◆ **EXERCISE DIRECTIONS**
Starting with the first line of the data that follows, transcribe every line verbatim until the line containing "return CAM + d * ((z - CAM[2]) / d[2])" has been transcribed.

◆ **RECORDED DATA**
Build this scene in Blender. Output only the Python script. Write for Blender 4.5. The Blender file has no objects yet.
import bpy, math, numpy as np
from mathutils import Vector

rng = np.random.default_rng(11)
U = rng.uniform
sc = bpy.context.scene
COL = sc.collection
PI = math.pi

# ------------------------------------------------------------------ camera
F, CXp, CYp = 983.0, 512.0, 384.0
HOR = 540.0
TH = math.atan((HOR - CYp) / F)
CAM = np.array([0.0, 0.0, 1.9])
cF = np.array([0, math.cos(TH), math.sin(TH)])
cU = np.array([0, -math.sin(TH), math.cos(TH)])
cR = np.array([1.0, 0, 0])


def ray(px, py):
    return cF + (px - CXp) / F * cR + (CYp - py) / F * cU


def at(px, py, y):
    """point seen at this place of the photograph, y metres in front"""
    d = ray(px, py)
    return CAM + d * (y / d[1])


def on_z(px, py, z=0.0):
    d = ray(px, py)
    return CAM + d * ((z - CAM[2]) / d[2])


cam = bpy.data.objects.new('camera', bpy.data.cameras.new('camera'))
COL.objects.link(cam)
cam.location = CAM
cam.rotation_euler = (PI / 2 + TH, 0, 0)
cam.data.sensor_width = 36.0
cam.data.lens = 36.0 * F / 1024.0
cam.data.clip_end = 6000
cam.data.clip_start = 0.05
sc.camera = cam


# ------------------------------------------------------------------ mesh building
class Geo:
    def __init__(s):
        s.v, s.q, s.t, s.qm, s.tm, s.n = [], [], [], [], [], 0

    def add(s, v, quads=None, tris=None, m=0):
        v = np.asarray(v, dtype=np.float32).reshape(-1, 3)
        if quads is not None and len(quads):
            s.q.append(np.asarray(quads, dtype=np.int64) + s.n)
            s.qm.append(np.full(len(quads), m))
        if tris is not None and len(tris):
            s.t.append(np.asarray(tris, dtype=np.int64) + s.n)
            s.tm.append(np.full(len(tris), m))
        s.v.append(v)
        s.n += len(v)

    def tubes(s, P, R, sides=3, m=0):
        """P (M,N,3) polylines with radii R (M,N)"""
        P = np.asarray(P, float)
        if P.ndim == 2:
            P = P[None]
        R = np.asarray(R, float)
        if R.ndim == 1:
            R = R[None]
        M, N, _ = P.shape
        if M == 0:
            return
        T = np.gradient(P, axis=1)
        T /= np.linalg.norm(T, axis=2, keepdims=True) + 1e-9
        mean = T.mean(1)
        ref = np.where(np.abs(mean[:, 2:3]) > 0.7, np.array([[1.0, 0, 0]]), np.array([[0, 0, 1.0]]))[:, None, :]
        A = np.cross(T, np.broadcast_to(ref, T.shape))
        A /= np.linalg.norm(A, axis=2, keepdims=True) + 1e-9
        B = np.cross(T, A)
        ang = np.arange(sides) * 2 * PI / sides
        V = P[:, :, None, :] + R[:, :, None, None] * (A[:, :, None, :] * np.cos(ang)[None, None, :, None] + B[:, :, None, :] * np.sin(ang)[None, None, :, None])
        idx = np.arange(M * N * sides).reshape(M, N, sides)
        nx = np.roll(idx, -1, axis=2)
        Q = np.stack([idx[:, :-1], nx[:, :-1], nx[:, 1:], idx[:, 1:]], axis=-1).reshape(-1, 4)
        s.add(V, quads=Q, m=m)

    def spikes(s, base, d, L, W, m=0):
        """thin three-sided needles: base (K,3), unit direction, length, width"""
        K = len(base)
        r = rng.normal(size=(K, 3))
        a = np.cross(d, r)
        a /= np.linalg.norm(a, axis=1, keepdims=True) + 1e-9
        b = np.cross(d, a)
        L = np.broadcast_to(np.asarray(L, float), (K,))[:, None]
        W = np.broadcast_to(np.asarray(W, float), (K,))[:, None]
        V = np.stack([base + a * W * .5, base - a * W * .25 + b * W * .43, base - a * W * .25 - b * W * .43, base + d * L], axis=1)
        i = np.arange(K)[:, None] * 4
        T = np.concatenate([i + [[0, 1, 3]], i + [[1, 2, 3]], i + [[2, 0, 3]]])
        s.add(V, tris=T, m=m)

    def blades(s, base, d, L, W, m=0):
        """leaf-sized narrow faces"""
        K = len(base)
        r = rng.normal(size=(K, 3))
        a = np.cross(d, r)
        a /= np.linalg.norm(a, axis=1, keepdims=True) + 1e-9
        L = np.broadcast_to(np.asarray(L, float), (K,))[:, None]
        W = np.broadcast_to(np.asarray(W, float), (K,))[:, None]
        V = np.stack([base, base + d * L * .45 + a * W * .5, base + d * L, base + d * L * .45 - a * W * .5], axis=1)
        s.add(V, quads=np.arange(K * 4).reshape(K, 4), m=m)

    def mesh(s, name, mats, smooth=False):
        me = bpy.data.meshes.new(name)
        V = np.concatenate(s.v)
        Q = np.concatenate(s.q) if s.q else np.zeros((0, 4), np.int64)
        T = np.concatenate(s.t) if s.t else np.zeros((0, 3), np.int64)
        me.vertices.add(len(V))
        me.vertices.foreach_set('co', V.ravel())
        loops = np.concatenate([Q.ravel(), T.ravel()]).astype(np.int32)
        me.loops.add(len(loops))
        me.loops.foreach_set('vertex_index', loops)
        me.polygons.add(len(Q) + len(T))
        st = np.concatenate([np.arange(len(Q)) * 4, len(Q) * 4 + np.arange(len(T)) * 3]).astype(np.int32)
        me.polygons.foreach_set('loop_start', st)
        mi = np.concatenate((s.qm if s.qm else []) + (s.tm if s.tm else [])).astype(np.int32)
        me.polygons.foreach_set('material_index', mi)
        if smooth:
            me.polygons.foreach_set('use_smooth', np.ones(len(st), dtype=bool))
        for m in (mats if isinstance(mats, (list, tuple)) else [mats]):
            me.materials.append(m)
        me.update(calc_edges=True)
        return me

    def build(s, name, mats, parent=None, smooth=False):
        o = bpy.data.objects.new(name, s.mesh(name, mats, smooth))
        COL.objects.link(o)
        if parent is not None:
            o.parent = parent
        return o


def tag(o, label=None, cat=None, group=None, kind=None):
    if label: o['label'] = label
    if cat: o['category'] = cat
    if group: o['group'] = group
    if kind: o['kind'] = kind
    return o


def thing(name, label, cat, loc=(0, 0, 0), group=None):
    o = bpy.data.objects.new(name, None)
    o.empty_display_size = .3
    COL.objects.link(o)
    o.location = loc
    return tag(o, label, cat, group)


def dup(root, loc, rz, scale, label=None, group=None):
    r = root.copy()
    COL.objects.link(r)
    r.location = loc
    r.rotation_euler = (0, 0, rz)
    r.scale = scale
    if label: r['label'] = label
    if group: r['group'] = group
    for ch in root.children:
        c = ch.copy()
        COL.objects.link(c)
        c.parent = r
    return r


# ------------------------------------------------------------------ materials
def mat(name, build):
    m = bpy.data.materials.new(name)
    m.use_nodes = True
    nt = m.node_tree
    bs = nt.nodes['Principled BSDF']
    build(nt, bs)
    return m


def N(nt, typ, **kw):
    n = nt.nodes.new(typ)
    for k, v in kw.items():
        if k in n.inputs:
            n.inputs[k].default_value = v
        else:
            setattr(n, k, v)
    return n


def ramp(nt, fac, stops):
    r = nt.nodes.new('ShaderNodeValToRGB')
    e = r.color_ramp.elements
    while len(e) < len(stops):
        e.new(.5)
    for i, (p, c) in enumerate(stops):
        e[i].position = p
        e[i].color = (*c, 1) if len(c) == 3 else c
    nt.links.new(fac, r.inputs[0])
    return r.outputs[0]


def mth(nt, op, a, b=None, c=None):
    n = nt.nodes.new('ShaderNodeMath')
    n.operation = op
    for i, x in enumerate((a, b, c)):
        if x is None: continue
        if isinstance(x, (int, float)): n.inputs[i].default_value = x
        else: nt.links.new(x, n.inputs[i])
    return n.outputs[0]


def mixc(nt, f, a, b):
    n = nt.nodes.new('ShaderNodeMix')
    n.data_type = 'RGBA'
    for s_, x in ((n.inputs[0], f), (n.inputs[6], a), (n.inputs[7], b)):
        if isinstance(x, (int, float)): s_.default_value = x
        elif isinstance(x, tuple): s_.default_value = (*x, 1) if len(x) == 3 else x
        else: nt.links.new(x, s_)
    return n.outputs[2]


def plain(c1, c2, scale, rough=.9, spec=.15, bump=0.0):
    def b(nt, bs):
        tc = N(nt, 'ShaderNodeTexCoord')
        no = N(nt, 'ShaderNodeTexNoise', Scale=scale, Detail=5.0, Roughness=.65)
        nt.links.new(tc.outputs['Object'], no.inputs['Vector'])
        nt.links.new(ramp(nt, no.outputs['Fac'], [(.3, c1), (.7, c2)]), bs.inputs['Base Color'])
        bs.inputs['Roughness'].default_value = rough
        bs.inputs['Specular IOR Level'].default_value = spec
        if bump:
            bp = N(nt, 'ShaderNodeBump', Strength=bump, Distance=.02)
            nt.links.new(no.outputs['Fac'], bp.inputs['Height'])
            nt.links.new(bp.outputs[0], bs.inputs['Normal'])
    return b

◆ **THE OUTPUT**
Build this scene in Blender. Output only the Python script. Write for Blender 4.5. The Blender file has no objects yet.
import bpy, math, numpy as np
from mathutils import Vector

rng = np.random.default_rng(11)
U = rng.uniform
sc = bpy.context.scene
COL = sc.collection
PI = math.pi

# ------------------------------------------------------------------ camera
F, CXp, CYp = 983.0, 512.0, 384.0
HOR = 540.0
TH = math.atan((HOR - CYp) / F)
CAM = np.array([0.0, 0.0, 1.9])
cF = np.array([0, math.cos(TH), math.sin(TH)])
cU = np.array([0, -math.sin(TH), math.cos(TH)])
cR = np.array([1.0, 0, 0])


def ray(px, py):
    return cF + (px - CXp) / F * cR + (CYp - py) / F * cU


def at(px, py, y):
    """point seen at this place of the photograph, y metres in front"""
    d = ray(px, py)
    return CAM + d * (y / d[1])


def on_z(px, py, z=0.0):
    d = ray(px, py)
    return CAM + d * ((z - CAM[2]) / d[2])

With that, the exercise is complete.